▶ [Given exercise]
Copy exactly the lines from the start of the data below through the one that carries "mb = MB(); mb.tube([GP(s, z", and only those.

▶ [Dataset extract]
****

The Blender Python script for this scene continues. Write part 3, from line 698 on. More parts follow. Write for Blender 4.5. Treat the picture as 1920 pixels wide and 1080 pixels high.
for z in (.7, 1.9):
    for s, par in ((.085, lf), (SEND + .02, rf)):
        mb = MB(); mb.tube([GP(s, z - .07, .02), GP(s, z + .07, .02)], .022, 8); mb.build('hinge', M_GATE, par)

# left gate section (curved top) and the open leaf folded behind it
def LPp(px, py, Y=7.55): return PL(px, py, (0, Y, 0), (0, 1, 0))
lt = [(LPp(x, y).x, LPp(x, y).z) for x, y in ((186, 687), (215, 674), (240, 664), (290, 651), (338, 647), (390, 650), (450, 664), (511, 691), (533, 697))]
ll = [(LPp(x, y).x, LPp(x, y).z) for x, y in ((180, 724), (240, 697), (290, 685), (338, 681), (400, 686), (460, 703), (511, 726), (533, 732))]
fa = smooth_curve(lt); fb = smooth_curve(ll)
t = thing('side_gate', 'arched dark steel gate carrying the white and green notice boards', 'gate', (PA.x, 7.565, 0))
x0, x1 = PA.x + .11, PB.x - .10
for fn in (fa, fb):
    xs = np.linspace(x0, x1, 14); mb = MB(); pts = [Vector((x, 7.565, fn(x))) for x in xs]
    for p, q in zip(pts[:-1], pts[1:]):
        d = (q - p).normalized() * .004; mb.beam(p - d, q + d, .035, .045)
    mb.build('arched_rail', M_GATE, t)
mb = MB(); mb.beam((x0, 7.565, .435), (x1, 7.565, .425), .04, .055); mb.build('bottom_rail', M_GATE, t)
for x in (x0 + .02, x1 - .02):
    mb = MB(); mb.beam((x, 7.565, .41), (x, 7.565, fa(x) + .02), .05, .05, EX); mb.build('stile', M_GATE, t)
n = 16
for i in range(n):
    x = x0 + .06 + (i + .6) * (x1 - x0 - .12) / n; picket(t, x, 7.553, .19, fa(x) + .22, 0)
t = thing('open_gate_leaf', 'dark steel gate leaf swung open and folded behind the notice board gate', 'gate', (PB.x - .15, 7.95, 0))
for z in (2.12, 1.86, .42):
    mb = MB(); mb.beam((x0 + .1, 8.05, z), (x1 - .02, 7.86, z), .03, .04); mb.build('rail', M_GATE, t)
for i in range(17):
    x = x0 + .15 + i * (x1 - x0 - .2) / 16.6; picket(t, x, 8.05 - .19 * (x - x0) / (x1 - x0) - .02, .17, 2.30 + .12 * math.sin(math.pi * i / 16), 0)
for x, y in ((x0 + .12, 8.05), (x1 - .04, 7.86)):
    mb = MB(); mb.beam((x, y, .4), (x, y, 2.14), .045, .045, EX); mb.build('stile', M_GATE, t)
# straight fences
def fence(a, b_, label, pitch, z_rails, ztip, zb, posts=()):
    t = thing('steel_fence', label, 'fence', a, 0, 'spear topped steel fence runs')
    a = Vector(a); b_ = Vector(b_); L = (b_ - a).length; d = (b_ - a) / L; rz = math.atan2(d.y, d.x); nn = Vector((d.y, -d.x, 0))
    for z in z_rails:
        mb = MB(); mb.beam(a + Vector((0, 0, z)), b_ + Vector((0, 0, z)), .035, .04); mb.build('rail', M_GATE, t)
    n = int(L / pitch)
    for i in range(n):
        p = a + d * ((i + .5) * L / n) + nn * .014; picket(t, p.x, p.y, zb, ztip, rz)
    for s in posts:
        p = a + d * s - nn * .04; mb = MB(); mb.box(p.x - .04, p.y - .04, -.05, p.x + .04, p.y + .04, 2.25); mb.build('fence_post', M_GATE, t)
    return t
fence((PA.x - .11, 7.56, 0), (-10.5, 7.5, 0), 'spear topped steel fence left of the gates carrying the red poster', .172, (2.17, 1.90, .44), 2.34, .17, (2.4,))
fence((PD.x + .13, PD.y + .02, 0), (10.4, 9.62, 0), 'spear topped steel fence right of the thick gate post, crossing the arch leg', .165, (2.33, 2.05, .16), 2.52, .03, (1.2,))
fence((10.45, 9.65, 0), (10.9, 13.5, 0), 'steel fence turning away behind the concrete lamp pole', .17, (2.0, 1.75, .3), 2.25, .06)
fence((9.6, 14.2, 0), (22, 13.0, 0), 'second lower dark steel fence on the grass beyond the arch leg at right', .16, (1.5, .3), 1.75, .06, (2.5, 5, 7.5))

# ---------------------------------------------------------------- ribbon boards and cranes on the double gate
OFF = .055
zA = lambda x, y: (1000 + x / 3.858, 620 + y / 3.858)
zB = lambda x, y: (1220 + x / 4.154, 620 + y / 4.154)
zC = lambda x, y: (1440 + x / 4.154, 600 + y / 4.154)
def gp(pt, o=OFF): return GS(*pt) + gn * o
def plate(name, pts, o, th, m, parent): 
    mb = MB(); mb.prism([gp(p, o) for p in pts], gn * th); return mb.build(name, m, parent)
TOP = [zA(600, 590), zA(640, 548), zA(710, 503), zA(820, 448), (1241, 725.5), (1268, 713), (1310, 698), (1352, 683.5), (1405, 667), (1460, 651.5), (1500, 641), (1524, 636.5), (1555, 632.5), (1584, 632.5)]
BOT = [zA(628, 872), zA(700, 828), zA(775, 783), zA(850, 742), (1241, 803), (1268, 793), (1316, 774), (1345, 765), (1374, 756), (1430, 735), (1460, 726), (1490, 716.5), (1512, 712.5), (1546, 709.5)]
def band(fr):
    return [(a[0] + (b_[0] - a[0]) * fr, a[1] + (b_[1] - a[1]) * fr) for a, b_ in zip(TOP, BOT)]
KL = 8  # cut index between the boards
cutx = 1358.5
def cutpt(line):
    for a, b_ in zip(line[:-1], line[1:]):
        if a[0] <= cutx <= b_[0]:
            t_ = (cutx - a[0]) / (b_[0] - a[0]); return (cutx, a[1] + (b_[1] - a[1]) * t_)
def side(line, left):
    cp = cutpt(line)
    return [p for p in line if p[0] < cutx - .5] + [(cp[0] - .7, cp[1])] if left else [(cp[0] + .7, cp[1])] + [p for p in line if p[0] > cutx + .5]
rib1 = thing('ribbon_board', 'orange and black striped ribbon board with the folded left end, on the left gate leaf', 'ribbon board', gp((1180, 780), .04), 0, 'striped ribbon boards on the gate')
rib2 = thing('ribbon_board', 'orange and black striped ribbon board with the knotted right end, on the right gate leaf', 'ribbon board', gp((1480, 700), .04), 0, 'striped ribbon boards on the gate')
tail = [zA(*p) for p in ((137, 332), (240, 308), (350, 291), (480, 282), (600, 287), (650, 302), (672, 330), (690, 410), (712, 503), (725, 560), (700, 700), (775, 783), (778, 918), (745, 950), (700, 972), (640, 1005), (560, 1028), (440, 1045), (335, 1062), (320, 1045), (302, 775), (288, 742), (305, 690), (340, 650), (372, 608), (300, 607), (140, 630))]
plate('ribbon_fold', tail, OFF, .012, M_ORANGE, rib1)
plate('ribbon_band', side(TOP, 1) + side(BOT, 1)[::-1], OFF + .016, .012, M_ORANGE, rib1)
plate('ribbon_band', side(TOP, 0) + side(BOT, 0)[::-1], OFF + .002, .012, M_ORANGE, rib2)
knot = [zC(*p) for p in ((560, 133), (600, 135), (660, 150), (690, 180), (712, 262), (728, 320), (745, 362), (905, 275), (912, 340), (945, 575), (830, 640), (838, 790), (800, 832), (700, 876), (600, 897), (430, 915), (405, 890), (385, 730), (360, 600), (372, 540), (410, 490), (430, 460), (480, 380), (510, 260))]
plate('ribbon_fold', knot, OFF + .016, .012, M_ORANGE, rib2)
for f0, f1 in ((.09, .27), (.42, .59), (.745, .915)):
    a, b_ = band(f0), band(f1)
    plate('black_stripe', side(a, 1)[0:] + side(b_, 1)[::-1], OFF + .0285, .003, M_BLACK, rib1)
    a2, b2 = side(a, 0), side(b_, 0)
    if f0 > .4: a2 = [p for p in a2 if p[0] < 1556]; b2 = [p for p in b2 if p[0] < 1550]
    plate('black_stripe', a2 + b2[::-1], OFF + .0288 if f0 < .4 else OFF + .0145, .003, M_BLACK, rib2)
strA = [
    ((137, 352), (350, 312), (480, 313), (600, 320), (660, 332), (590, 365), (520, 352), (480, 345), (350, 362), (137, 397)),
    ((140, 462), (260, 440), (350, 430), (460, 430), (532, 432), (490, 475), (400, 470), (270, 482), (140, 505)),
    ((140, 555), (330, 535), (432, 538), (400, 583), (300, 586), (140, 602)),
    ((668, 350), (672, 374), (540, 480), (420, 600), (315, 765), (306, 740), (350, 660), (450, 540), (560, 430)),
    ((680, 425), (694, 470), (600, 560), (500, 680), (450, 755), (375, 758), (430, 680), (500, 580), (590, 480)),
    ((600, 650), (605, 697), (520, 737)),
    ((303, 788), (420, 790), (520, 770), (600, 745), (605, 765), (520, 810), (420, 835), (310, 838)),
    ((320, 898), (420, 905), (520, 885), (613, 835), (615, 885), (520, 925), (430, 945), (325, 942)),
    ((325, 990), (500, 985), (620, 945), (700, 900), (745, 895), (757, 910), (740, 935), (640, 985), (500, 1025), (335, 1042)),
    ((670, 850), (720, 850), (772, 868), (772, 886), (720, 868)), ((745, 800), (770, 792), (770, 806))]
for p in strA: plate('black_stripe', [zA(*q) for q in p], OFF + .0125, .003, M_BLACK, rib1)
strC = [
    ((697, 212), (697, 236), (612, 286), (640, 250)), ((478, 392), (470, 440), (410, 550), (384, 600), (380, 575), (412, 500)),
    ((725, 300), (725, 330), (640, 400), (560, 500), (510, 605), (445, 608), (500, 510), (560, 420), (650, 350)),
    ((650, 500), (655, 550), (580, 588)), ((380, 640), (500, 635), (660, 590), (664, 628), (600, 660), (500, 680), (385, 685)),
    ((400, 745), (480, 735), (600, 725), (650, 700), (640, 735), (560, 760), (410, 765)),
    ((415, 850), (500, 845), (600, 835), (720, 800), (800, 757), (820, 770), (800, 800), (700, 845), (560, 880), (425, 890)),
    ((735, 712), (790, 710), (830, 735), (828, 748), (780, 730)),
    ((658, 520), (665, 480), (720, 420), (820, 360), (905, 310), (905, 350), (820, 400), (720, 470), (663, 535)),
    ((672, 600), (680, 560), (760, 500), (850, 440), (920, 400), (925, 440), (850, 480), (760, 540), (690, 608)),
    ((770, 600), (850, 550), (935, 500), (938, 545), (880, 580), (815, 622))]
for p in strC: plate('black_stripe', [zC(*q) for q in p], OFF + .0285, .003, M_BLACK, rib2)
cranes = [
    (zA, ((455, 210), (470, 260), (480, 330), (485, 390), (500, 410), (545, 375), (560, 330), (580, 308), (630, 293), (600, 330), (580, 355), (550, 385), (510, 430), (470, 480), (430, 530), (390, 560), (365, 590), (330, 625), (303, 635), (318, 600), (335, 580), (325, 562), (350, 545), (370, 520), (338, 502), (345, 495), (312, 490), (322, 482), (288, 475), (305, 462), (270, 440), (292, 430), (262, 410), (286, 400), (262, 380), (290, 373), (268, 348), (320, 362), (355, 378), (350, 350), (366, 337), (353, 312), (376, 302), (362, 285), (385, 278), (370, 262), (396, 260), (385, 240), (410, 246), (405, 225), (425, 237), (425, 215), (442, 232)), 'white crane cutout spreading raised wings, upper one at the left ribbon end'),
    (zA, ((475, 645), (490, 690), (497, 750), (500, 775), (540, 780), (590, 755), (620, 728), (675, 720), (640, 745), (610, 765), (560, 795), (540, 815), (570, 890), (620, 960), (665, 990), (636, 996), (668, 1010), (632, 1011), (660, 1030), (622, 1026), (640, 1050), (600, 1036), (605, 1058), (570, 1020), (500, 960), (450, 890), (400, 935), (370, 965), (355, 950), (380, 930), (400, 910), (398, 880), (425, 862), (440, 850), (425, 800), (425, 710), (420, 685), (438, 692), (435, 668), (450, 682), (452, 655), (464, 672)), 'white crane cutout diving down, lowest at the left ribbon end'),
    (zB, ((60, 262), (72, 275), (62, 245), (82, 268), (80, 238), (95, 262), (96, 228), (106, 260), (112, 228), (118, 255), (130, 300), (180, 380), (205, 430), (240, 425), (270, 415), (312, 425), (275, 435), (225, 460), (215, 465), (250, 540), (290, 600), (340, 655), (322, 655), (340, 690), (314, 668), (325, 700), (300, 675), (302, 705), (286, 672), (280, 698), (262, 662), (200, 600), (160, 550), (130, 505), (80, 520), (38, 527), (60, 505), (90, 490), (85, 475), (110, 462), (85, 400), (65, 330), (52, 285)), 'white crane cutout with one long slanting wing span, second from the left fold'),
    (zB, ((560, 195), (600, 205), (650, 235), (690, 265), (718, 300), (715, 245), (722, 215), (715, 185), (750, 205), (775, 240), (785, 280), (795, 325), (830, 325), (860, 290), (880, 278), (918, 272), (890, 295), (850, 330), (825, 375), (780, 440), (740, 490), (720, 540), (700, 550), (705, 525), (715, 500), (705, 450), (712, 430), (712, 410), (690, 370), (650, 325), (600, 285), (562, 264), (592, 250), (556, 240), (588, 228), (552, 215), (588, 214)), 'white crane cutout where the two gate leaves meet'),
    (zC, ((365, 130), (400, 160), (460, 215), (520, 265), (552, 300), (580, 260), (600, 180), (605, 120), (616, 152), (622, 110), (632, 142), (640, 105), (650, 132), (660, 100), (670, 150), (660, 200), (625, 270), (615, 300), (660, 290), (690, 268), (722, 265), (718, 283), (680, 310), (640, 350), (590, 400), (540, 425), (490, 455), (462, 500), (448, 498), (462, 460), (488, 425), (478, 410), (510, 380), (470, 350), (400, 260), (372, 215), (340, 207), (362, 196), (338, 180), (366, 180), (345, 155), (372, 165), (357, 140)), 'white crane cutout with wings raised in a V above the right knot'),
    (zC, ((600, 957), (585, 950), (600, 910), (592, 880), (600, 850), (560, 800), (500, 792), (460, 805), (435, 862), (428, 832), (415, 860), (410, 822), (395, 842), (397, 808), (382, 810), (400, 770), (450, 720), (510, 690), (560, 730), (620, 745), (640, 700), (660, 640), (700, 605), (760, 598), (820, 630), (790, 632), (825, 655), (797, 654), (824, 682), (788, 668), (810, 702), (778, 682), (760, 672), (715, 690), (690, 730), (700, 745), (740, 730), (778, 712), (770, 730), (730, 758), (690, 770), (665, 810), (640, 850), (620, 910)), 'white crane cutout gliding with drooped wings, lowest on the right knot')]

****

▶ [Task result]
The Blender Python script for this scene continues. Write part 3, from line 698 on. More parts follow. Write for Blender 4.5. Treat the picture as 1920 pixels wide and 1080 pixels high.
for z in (.7, 1.9):
    for s, par in ((.085, lf), (SEND + .02, rf)):
        mb = MB(); mb.tube([GP(s, z - .07, .02), GP(s, z + .07, .02)], .022, 8); mb.build('hinge', M_GATE, par)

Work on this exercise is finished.